In 1962, Typhoon Karen proved to be a devastating storm...
Sea Stories

Whisper in a Storm

The training and discipline I learned at MMA has stood me well over the years.

There was the trip through Typhoon Karen in November, 1962, for example. I was a 3rd engineer and engineering watch officer on 8-to-12’s aboard the USNS Breton (T-AKV-42) when she left Guam to ride out the storm at sea. The Breton was launched in 1942 as a 495-ft. auxiliary aircraft carrier; mothballed after WWII; and then recommissioned and designated a troop ship and aircraft ferry when I served aboard.

It was toward the end of my watch when we entered the storm’s eyewall. As is customary, I sent the oiler down to make sure the bilges were dry and to get the propeller turns during the shift to give to the navigators. The oiler did not return.

I left the throttle platform and discovered him in the bowels of the engine room with both hands gripped tightly around the railing, frozen by the sight of a 4-ft.-wide crack at the overboard discharge doubler plate. Seawater was pouring in.

I hit the hand rail with my crescent wrench to wake him up, and shouted for him to get the bilge pumps going.
I rang up the chief’s office but there was no answer. It was lunchtime. The officer’s mess was next to the engine room entrance, so I ran up the ladder, into the room, and whispered in the chiefs’ ear that there was a hole in the hull.

He screams out, “Where is the hole?”

The faces of everyone in the officers’ mess turned white. But inexplicably, not a soul from the engine gang left the mess table to help. I ran back down the engine-room ladder and started the process of slowing the engines, getting the boilers under control and the circulating water pumps switched over to bilge suction.

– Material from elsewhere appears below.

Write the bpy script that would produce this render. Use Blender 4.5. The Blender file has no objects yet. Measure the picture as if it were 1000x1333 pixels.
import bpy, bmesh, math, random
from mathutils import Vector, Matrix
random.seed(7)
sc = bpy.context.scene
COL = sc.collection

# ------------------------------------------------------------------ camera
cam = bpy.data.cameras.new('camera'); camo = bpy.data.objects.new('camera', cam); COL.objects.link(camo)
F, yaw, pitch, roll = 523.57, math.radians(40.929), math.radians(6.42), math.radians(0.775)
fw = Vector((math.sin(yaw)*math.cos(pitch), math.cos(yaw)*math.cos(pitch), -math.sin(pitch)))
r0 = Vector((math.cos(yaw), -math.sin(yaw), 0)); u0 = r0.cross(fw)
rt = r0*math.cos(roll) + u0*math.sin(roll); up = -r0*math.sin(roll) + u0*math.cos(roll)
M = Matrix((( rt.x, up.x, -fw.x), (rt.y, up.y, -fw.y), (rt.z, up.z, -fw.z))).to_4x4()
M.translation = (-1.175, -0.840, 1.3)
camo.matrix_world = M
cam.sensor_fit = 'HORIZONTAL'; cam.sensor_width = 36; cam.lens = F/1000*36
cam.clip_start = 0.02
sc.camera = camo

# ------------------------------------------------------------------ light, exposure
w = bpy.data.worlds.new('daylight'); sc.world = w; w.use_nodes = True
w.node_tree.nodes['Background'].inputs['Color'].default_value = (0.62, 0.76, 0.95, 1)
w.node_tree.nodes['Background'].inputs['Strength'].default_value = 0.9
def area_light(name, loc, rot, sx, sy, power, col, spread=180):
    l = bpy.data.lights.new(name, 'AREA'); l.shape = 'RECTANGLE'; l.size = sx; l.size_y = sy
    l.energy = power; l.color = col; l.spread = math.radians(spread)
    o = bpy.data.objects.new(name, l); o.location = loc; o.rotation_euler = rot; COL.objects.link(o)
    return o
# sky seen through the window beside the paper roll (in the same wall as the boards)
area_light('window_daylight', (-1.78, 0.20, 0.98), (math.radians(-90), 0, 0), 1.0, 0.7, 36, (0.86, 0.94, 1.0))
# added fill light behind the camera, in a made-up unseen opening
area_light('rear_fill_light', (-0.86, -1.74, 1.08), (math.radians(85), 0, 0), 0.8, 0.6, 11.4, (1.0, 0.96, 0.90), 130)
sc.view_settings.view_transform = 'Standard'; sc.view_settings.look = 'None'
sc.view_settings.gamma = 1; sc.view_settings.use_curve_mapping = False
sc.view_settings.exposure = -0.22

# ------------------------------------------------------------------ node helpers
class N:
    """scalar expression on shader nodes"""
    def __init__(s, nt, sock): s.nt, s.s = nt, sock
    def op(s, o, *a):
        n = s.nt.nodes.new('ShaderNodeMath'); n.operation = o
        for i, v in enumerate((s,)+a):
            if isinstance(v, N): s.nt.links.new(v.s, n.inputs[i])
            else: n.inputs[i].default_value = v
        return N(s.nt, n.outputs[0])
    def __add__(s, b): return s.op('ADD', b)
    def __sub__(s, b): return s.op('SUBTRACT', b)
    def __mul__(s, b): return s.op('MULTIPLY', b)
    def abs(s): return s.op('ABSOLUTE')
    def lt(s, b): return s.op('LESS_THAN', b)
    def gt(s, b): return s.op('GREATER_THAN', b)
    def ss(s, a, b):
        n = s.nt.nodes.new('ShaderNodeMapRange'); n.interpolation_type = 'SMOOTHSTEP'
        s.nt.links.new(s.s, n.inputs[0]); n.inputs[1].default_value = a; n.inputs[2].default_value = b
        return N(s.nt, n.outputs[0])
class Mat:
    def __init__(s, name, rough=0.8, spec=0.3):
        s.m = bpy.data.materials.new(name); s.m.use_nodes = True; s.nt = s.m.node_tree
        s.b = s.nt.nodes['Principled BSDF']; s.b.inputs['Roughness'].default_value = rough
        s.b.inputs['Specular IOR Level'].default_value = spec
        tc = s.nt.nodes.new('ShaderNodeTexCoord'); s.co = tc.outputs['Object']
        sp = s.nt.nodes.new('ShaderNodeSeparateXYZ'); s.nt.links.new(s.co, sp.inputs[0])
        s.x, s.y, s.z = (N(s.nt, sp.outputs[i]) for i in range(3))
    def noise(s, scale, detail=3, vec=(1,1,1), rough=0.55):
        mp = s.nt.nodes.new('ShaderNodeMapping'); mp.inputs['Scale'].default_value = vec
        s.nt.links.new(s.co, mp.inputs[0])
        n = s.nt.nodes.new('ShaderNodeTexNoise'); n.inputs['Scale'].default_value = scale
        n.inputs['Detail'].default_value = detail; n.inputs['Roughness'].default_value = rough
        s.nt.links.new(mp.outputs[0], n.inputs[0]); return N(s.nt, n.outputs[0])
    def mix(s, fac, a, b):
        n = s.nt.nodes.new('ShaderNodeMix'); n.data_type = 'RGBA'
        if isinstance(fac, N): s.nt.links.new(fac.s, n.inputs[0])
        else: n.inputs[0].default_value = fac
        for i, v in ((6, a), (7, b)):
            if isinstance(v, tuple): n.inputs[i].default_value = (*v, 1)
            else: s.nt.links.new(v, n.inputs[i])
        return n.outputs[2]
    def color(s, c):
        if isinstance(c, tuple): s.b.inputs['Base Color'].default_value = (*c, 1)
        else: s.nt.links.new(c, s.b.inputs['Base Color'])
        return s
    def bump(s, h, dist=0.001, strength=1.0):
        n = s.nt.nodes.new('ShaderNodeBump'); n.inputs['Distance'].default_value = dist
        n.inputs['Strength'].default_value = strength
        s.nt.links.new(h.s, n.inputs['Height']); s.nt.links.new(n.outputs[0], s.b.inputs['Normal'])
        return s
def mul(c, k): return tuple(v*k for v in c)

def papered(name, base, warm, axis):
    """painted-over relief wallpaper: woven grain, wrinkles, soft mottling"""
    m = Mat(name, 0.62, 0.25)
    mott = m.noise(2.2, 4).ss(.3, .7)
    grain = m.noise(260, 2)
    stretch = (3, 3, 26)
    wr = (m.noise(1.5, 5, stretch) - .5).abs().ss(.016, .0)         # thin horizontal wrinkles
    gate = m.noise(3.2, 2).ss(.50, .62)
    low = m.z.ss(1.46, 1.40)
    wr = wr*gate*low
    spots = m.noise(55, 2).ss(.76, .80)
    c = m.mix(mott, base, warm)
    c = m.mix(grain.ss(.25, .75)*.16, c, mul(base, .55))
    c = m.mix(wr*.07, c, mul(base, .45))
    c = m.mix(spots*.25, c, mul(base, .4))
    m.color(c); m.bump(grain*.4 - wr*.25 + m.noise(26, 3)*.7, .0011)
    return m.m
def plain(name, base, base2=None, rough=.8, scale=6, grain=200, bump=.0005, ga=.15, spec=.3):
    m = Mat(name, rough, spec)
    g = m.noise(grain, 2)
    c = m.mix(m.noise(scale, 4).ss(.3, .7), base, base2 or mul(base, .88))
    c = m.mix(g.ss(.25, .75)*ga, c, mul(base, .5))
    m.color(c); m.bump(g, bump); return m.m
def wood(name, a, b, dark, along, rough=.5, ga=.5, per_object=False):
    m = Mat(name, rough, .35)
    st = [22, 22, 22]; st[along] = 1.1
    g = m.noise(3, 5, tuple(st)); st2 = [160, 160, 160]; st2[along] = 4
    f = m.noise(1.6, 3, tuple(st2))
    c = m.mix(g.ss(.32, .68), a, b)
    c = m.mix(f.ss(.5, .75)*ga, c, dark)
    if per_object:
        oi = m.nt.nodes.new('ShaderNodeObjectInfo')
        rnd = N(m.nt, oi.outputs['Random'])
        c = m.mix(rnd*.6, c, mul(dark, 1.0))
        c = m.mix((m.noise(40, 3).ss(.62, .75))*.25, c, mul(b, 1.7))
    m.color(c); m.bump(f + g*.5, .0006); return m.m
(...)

By using the circulating water pumps, we were able to maintain a controllable level in the bilges. We pounded oakum into the crack to slow the flow, and that’s how we limped back to San Francisco.

Typhoon Karen proved to be a recordbreaking storm. But for me, the storm brought the realization that even though I was a mere 21-yearold, what I garnered from MMA had hardened me up to take command and action when needed, which has stayed with me throughout my career.